Annie has been a lifelong learner including scuba diving & sailing – both in the states and overseas. When living in Hong Kong and traveling into Mainland China, Korea, Taiwan & Japan, she explored ceramics, jewelry making, & Asian decor. Her explorations continued after relocating to Singapore as she travelled extensively through southeast Asia exploring ancient temples, weaving, and other arts all the while vacationing at some of the best beaches in the world. On Valentine’s Day 2023 her husband built her a botanical press thinking she would press flowers in her retirement. But during her morning walks on the beaches of the Sanctuary, she started picking up wrack & drift seaweed which started her on her current journey with marine botanicals. Annie & her family have donated 4 pieces of Annie’s 3-dimensionally framed marine botanicals to the Panetta Institute for Public Service co-chaired by Secretary Panetta & his wife Sylvia in recognition of their work in establishing & preserving the Monterey Bay National Marine Sanctuary. Secretary Panetta is also the Chairman of the Sanctuary Foundation.

Annie’s works are loving created under the name of Oceanic Botanicals and she donates 7% of each sale to the Monterey Bay National Marine Sanctuary.

For more information on Annie’s founding of Oceanic Botanicals, check out her Instagram account below.

Soquel, CA 2021

Kevin Meyer

Employee #1, Angel Investor, Chief Operating Officer

After Kevin graduated with a BS in Business Administration in 1975, he followed his heart and started working in wood making simple pine cabinets and wooden kitchen accessories that he sold at craft fairs.

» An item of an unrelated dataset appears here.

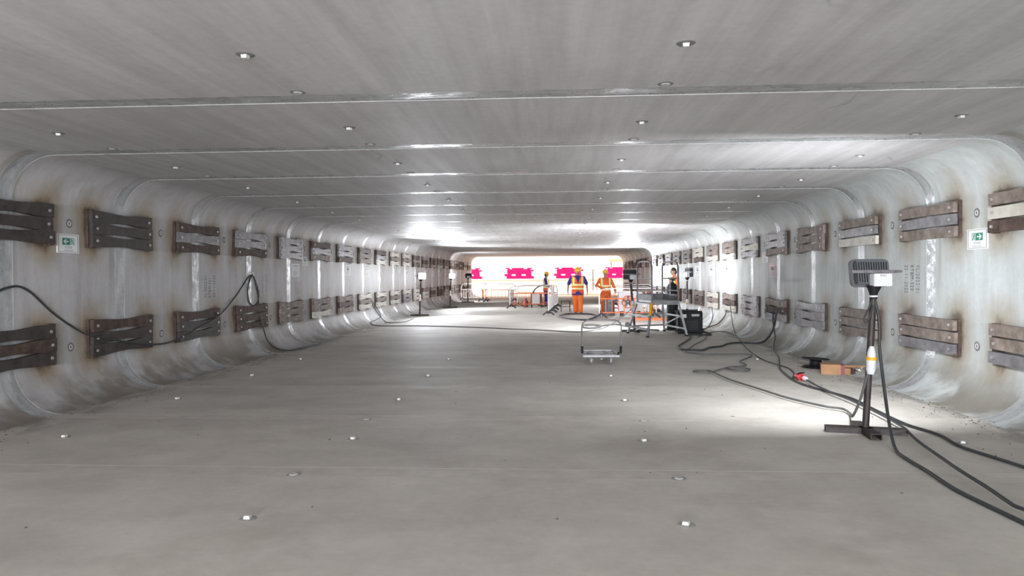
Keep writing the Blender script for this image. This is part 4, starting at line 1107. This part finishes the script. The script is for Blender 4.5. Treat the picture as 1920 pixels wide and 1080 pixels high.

He later partnered with a gifted woodworker and together they built cabinets, wainscoting, & stairways, for custom homes.  After a few years, Kevin decided he wanted to be a woodworker for the pure pleasure & well into retirement but not burn out on it as a profession.  So, at 30 years of age, Kevin went back to school and got degrees in Industrial Arts (cabinetry & furniture) and computer science thinking he would teach.  However, in 1984 Kevin got a job with Motorola in customer training for their new M68000 microprocessor and opened Motorola’s training center in San Jose, which morphed into Silicon Valley.  It was “right time/right place” and started him on a wonderful 30+ year journey in global tech.

In Kevin’s retirement, he is partnered with his wife, Annie, collecting wrack (seaweed on the beach) and drift (in the surf).  He has built her varying sizes of botanical presses and a dehydrator for preserving nature’s art from the ocean in its unique 3-dimensional form and true colors.  Besides designing and building presses & drying equipment, Kevin designs and builds custom shadowbox frames in his wood shop on their property in Soquel CA, just a mile up from Monterey Bay.  Kevin uses the finest hardwoods and then applies a hand rubbed finish of a Danish oil mixture that he developed before applying a final protective wax coating.  Kevin is currently working on perfecting a new line of glass cloches containing ocean artifacts collected from beaches around the world.  He recently acquired a wood lathe and is turning the bases for these cloches from hardwoods.